§ Exercise: Among the entries below, extract exactly the lines that run from the one with "YO-.001, 4.19), wb)" through the one with "bars(p_w1up, '-y', (2.075, YO, 3.432), .115, .022, 1);", both ends included.

§ Scripts that build scenes:
● ● ● ●

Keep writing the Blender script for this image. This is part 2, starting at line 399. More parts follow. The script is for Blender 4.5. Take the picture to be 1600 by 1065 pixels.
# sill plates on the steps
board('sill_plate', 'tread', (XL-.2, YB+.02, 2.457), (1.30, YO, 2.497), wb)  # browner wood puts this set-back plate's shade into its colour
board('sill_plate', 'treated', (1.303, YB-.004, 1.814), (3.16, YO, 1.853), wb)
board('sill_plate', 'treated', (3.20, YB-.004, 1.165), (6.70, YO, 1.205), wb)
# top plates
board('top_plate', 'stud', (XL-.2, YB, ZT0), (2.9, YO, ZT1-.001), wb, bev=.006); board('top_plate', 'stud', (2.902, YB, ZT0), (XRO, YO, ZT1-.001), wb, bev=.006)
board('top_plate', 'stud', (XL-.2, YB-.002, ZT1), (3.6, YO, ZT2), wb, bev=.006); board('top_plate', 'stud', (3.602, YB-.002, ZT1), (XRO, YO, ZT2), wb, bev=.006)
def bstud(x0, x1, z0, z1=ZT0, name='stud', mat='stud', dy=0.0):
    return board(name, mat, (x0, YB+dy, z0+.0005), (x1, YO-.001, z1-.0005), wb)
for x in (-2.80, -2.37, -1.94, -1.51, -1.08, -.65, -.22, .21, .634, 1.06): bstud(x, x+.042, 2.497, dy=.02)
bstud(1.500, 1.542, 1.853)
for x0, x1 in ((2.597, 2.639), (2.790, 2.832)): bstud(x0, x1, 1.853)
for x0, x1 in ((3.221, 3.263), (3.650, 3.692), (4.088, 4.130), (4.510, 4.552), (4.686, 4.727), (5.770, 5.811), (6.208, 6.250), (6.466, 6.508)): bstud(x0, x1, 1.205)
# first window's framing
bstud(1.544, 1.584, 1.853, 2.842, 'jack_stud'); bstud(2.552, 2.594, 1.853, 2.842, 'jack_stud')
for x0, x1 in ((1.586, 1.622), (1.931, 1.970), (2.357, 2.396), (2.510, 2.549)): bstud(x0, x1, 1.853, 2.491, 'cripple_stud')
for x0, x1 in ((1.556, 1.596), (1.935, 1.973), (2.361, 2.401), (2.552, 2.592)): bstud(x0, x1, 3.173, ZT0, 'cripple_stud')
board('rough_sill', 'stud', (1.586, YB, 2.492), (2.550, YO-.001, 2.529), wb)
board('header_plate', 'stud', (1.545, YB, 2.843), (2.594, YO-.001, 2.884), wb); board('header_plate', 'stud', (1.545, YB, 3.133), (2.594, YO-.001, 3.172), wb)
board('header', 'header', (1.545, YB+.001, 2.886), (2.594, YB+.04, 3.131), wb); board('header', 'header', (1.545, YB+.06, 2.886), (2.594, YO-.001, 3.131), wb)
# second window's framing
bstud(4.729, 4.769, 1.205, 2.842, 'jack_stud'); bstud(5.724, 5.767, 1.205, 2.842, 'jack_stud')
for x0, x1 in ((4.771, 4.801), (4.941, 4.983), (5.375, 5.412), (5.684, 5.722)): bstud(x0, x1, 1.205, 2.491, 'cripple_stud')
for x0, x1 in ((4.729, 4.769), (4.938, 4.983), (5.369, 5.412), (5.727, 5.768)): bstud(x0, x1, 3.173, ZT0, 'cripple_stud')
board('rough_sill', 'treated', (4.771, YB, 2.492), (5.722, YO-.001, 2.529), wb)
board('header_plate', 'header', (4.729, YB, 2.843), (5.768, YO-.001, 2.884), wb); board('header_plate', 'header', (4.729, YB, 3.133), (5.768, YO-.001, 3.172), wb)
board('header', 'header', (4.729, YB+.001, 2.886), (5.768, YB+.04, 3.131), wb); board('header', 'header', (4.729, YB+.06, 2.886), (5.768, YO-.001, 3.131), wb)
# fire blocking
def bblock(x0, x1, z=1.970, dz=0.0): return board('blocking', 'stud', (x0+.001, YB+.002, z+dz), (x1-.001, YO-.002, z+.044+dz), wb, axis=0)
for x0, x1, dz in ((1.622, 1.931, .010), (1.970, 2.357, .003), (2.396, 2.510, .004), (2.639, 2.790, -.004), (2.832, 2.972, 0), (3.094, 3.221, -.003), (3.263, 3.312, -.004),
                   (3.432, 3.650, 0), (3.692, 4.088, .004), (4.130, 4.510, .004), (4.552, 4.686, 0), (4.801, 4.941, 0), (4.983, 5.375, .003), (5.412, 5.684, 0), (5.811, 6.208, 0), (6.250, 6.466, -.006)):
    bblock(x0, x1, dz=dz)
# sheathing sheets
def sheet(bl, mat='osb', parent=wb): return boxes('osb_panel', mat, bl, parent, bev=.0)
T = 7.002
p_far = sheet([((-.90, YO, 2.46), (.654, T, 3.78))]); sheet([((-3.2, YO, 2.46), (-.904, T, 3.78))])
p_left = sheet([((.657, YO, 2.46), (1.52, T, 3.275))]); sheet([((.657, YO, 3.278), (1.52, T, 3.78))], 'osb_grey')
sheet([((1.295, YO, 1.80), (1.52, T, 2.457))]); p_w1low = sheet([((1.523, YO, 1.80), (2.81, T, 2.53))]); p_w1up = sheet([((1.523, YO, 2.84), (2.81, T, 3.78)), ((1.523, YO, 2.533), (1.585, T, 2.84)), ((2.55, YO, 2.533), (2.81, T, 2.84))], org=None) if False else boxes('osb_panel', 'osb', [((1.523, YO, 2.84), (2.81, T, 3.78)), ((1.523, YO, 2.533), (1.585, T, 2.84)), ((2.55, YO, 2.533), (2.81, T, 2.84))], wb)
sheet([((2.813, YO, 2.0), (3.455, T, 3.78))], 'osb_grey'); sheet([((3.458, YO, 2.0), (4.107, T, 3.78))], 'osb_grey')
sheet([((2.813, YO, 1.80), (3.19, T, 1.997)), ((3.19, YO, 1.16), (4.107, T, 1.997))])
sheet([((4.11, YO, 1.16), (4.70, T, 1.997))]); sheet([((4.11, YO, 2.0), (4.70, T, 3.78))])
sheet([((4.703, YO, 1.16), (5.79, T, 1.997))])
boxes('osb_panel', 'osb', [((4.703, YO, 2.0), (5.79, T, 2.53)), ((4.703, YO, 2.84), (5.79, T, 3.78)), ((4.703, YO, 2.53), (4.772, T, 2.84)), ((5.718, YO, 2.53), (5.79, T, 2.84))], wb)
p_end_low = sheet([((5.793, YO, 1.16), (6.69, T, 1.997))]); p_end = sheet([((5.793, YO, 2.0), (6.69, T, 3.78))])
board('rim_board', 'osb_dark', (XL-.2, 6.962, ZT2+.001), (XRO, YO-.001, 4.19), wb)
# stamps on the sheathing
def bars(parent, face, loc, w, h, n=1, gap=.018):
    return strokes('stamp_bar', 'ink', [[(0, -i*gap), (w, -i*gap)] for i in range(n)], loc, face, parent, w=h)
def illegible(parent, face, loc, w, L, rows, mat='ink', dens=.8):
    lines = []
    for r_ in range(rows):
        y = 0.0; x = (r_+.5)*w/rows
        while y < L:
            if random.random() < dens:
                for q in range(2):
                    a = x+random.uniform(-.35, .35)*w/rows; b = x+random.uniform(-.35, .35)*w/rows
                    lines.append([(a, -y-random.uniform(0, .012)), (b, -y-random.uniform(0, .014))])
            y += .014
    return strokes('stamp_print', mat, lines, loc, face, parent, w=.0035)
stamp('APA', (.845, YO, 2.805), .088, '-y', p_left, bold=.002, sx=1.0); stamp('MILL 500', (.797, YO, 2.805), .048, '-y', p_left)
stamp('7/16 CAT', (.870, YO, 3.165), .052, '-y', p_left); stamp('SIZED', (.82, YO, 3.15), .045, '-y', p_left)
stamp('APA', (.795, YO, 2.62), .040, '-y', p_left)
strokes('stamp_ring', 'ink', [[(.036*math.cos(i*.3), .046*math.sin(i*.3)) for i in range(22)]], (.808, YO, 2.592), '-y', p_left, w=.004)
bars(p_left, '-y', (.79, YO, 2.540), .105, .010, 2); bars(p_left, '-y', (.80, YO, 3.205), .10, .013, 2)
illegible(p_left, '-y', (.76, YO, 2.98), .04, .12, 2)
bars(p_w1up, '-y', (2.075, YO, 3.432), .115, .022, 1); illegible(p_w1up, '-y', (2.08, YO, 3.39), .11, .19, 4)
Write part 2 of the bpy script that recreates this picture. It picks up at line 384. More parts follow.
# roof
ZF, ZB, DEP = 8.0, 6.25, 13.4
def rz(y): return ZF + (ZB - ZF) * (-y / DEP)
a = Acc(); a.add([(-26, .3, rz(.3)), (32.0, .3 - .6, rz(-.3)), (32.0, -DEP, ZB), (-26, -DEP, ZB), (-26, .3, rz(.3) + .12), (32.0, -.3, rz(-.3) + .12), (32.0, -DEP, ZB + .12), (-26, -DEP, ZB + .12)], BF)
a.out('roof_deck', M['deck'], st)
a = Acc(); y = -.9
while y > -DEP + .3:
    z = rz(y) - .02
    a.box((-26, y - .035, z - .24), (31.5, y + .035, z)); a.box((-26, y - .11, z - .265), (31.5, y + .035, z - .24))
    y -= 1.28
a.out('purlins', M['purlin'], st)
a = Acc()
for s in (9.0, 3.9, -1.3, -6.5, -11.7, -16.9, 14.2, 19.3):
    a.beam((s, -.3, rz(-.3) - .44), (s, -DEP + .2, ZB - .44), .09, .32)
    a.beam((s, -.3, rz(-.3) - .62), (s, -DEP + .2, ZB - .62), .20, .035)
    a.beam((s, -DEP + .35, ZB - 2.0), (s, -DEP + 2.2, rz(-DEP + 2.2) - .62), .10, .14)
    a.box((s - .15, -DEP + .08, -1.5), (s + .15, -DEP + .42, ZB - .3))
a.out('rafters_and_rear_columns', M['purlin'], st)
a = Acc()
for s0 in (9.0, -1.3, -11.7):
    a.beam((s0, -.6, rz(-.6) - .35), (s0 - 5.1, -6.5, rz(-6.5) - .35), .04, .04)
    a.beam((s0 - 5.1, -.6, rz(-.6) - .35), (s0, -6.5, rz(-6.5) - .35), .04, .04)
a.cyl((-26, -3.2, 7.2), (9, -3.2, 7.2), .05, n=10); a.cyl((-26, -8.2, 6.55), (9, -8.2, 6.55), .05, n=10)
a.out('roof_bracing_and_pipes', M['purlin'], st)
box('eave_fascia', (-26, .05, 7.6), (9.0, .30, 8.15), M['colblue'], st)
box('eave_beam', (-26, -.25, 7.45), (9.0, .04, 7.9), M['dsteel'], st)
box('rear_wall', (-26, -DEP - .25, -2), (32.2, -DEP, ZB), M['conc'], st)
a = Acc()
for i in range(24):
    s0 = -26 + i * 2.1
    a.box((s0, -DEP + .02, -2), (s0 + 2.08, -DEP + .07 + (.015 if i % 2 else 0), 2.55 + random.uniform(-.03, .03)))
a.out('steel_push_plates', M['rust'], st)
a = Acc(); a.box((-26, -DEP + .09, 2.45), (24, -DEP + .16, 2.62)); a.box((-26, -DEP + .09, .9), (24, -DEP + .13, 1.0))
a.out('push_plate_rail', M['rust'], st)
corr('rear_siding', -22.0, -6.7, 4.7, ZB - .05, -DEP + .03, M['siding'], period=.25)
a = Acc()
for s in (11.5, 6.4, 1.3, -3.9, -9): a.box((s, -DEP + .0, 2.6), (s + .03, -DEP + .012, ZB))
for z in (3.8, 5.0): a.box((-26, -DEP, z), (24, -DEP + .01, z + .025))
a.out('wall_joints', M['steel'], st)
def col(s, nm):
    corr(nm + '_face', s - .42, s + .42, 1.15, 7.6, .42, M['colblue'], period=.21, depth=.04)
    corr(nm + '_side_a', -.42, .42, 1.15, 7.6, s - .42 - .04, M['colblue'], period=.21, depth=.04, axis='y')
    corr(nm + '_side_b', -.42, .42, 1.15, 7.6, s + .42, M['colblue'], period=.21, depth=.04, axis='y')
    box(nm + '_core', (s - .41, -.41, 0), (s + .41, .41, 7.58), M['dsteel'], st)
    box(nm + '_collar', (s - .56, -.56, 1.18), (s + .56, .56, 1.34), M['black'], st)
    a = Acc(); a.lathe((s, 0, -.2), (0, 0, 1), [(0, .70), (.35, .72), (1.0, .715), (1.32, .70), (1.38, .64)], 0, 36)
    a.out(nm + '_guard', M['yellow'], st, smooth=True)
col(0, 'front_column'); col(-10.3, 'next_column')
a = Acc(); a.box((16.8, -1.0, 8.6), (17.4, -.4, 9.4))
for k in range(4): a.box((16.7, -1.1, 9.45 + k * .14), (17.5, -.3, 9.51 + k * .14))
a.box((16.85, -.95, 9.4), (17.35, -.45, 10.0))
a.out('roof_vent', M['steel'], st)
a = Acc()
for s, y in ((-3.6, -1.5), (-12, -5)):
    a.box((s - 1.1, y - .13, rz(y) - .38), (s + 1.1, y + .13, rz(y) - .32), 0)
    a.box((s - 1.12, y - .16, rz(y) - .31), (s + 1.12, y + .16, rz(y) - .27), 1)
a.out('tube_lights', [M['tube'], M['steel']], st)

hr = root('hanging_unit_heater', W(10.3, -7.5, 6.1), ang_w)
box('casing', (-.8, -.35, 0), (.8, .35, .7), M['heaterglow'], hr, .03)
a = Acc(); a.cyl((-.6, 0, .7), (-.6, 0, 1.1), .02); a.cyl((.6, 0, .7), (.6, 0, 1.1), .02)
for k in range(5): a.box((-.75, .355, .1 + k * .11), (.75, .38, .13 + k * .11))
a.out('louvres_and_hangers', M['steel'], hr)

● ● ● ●

§ Answer to the problem:
board('rim_board', 'osb_dark', (XL-.2, 6.962, ZT2+.001), (XRO, YO-.001, 4.19), wb)
# stamps on the sheathing
def bars(parent, face, loc, w, h, n=1, gap=.018):
    return strokes('stamp_bar', 'ink', [[(0, -i*gap), (w, -i*gap)] for i in range(n)], loc, face, parent, w=h)
def illegible(parent, face, loc, w, L, rows, mat='ink', dens=.8):
    lines = []
    for r_ in range(rows):
        y = 0.0; x = (r_+.5)*w/rows
        while y < L:
            if random.random() < dens:
                for q in range(2):
                    a = x+random.uniform(-.35, .35)*w/rows; b = x+random.uniform(-.35, .35)*w/rows
                    lines.append([(a, -y-random.uniform(0, .012)), (b, -y-random.uniform(0, .014))])
            y += .014
    return strokes('stamp_print', mat, lines, loc, face, parent, w=.0035)
stamp('APA', (.845, YO, 2.805), .088, '-y', p_left, bold=.002, sx=1.0); stamp('MILL 500', (.797, YO, 2.805), .048, '-y', p_left)
stamp('7/16 CAT', (.870, YO, 3.165), .052, '-y', p_left); stamp('SIZED', (.82, YO, 3.15), .045, '-y', p_left)
stamp('APA', (.795, YO, 2.62), .040, '-y', p_left)
strokes('stamp_ring', 'ink', [[(.036*math.cos(i*.3), .046*math.sin(i*.3)) for i in range(22)]], (.808, YO, 2.592), '-y', p_left, w=.004)
bars(p_left, '-y', (.79, YO, 2.540), .105, .010, 2); bars(p_left, '-y', (.80, YO, 3.205), .10, .013, 2)
illegible(p_left, '-y', (.76, YO, 2.98), .04, .12, 2)
bars(p_w1up, '-y', (2.075, YO, 3.432), .115, .022, 1); illegible(p_w1up, '-y', (2.08, YO, 3.39), .11, .19, 4)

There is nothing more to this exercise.